* _Short task_
Report only how many lines hold the word "scene".

[Records from a data collection]
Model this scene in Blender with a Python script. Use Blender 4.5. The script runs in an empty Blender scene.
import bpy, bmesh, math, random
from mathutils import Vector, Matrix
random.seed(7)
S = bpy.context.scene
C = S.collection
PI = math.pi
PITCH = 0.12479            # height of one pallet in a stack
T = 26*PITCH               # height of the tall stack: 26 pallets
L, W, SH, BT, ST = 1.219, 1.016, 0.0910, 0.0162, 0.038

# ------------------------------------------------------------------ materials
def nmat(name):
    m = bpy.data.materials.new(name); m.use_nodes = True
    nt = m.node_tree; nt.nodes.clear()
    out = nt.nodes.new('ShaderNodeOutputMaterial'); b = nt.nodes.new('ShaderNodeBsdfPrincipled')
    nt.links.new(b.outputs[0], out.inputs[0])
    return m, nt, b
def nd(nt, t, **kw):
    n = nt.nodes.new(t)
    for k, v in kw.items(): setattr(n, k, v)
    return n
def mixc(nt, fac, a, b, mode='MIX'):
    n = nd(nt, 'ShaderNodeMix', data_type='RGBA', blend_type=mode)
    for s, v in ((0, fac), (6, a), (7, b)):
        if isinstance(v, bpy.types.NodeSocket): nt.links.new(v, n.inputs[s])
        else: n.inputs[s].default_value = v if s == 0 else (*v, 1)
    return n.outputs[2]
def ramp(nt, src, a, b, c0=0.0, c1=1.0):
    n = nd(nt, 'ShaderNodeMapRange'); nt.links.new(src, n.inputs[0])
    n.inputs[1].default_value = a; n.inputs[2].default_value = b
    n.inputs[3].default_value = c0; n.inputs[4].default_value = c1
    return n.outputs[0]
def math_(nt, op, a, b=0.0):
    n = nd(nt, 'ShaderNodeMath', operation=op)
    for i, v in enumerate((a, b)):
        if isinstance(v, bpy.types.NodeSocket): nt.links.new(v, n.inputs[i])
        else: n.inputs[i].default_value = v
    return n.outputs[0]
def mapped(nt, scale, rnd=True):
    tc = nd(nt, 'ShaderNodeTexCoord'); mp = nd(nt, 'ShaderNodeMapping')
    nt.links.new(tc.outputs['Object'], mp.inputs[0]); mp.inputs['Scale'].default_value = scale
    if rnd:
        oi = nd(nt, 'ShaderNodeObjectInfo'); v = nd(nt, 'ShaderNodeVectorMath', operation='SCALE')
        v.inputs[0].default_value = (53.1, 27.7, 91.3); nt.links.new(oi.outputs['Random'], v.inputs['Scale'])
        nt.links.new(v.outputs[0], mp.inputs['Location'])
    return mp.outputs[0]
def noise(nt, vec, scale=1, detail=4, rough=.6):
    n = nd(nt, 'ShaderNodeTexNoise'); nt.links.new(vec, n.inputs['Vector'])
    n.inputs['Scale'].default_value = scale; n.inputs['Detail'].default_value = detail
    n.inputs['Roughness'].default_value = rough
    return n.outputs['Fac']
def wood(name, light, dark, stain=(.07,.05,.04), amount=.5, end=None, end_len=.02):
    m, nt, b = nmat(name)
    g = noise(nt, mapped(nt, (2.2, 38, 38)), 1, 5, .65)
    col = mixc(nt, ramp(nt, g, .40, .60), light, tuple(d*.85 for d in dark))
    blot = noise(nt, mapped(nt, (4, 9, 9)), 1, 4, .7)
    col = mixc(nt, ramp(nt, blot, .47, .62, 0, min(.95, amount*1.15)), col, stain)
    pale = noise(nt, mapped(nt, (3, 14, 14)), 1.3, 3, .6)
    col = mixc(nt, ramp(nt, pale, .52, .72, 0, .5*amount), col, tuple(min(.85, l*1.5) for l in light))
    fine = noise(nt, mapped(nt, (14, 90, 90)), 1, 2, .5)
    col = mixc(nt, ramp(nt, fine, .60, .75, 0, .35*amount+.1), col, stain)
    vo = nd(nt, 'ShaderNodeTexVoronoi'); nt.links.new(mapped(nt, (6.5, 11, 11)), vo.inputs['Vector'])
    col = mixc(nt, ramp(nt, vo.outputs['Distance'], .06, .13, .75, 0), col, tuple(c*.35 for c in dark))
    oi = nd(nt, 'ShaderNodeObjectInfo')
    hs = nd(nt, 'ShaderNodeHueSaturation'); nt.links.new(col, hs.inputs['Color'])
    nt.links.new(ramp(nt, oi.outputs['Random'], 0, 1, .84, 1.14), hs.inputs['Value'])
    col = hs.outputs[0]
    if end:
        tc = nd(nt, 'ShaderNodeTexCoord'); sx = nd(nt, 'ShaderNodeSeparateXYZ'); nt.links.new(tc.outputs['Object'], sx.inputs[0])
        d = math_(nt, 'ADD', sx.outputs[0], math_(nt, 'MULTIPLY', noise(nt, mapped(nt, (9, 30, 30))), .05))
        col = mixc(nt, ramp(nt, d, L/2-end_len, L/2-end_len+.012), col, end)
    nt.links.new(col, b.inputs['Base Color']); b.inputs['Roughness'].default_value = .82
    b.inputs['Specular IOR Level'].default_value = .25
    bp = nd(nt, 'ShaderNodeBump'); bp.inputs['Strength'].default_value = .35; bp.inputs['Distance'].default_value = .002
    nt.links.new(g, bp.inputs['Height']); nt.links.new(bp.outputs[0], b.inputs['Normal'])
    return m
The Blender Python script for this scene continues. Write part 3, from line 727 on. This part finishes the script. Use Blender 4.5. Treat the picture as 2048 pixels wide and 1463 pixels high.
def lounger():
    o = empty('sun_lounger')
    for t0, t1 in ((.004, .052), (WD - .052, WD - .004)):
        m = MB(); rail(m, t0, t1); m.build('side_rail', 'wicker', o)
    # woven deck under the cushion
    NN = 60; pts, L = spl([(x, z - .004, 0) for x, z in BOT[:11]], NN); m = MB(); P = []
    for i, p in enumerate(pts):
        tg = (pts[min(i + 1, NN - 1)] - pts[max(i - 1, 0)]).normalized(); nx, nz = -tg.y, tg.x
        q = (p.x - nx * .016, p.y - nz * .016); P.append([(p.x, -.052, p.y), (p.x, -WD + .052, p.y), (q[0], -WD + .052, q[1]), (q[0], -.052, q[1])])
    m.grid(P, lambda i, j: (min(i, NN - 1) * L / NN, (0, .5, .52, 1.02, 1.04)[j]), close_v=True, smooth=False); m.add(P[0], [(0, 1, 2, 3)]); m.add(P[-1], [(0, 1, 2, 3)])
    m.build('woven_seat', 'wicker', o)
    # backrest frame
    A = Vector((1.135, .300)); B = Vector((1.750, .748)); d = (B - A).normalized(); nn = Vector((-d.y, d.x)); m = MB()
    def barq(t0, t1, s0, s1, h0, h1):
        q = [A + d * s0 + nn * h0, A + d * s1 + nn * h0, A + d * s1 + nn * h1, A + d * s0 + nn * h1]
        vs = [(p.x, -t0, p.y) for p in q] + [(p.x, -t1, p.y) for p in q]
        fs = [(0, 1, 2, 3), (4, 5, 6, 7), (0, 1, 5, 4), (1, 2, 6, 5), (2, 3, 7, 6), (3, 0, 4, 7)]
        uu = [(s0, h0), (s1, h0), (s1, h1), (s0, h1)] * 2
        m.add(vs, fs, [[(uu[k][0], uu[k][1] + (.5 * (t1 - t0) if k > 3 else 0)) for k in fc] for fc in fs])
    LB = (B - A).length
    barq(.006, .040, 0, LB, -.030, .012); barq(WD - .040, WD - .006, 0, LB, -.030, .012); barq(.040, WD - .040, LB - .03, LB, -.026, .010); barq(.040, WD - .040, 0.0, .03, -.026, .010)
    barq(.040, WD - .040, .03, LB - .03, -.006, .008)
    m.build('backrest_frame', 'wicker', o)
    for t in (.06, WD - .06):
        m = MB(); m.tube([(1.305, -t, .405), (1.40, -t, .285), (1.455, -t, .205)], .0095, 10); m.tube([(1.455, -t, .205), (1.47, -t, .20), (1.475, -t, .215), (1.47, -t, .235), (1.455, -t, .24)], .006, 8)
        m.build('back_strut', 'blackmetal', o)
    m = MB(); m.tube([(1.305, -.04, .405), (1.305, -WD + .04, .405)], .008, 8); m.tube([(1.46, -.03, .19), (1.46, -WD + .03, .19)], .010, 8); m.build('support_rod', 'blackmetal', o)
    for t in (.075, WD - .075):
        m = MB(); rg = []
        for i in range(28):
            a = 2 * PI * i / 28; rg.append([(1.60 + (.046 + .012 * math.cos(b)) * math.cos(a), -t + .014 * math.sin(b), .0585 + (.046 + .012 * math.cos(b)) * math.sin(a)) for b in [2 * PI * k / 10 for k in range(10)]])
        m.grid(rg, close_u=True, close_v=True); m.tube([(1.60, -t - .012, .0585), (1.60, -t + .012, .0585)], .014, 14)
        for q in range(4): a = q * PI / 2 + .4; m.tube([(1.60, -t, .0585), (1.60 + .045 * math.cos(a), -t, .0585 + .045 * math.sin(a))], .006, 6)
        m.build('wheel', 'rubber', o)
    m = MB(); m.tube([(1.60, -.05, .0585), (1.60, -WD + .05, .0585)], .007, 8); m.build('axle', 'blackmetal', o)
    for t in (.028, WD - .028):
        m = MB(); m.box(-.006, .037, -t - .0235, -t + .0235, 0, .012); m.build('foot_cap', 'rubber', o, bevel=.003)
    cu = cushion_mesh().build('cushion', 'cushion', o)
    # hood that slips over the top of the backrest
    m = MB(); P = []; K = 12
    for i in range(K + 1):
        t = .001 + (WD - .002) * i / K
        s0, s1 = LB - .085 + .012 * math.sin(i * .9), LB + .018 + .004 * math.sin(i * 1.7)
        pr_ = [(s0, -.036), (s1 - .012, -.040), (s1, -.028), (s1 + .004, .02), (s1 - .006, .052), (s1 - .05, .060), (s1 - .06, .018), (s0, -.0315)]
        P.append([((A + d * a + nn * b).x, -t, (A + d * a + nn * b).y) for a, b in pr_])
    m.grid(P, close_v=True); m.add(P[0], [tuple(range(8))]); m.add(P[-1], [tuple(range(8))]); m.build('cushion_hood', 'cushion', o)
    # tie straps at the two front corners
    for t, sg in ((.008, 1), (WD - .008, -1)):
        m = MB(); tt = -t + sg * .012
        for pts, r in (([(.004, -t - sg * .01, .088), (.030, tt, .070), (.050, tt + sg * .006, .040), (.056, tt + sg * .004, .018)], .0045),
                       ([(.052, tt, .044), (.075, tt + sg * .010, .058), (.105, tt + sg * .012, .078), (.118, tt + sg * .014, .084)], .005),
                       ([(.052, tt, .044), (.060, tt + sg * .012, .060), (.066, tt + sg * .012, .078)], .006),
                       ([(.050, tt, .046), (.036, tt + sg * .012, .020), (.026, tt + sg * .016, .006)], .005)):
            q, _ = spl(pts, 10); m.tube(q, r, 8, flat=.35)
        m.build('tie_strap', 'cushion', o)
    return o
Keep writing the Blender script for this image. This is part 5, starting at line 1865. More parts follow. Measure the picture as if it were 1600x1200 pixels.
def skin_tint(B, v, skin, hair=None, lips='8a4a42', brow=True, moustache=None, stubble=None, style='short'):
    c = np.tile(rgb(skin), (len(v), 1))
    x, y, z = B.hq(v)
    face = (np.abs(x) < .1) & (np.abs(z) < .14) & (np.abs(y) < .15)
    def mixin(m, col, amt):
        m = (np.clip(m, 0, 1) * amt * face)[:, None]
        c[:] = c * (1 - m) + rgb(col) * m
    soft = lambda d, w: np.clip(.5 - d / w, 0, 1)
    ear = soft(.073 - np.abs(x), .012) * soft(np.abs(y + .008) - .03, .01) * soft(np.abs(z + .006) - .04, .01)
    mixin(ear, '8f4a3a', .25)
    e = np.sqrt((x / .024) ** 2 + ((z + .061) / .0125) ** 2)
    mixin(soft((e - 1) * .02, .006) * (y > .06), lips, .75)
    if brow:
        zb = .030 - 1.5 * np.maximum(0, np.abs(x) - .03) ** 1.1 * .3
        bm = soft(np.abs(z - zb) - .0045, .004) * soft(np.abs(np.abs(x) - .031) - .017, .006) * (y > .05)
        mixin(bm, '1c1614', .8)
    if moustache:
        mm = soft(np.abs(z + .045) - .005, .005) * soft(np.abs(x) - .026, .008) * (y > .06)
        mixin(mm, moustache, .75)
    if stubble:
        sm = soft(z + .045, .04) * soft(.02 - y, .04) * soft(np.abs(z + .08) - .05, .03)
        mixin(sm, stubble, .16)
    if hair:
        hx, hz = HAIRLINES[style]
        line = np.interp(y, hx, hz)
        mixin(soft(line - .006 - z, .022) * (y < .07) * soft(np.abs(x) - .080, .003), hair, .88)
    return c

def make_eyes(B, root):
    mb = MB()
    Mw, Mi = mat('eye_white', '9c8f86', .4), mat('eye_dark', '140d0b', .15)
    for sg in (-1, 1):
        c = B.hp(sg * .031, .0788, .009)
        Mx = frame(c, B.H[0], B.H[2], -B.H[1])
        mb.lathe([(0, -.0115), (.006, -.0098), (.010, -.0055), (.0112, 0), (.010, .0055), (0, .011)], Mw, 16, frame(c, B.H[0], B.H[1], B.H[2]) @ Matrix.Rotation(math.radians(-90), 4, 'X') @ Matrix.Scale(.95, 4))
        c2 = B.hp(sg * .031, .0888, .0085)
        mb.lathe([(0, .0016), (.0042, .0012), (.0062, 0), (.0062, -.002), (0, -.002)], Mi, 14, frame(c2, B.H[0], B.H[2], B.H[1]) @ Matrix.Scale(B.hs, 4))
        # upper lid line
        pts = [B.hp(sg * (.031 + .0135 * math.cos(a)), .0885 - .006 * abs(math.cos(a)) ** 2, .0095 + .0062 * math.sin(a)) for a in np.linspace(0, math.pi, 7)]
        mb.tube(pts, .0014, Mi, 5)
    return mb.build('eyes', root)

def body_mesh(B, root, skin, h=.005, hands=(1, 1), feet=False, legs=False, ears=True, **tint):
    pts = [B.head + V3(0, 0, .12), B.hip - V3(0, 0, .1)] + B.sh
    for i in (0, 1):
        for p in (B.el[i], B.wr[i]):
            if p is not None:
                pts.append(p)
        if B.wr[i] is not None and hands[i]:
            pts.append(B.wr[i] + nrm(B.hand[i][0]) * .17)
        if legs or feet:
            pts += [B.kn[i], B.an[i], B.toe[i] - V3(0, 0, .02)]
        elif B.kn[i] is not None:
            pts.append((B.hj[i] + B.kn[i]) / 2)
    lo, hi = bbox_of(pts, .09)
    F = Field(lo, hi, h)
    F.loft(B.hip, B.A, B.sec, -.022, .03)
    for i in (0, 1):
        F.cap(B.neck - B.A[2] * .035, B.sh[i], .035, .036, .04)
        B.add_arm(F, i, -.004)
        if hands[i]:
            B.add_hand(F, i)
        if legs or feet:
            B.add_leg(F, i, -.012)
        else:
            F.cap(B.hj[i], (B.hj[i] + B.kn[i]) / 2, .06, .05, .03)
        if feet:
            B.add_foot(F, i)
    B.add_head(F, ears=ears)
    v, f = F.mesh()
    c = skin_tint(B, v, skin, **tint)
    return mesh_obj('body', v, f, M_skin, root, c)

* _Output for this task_
3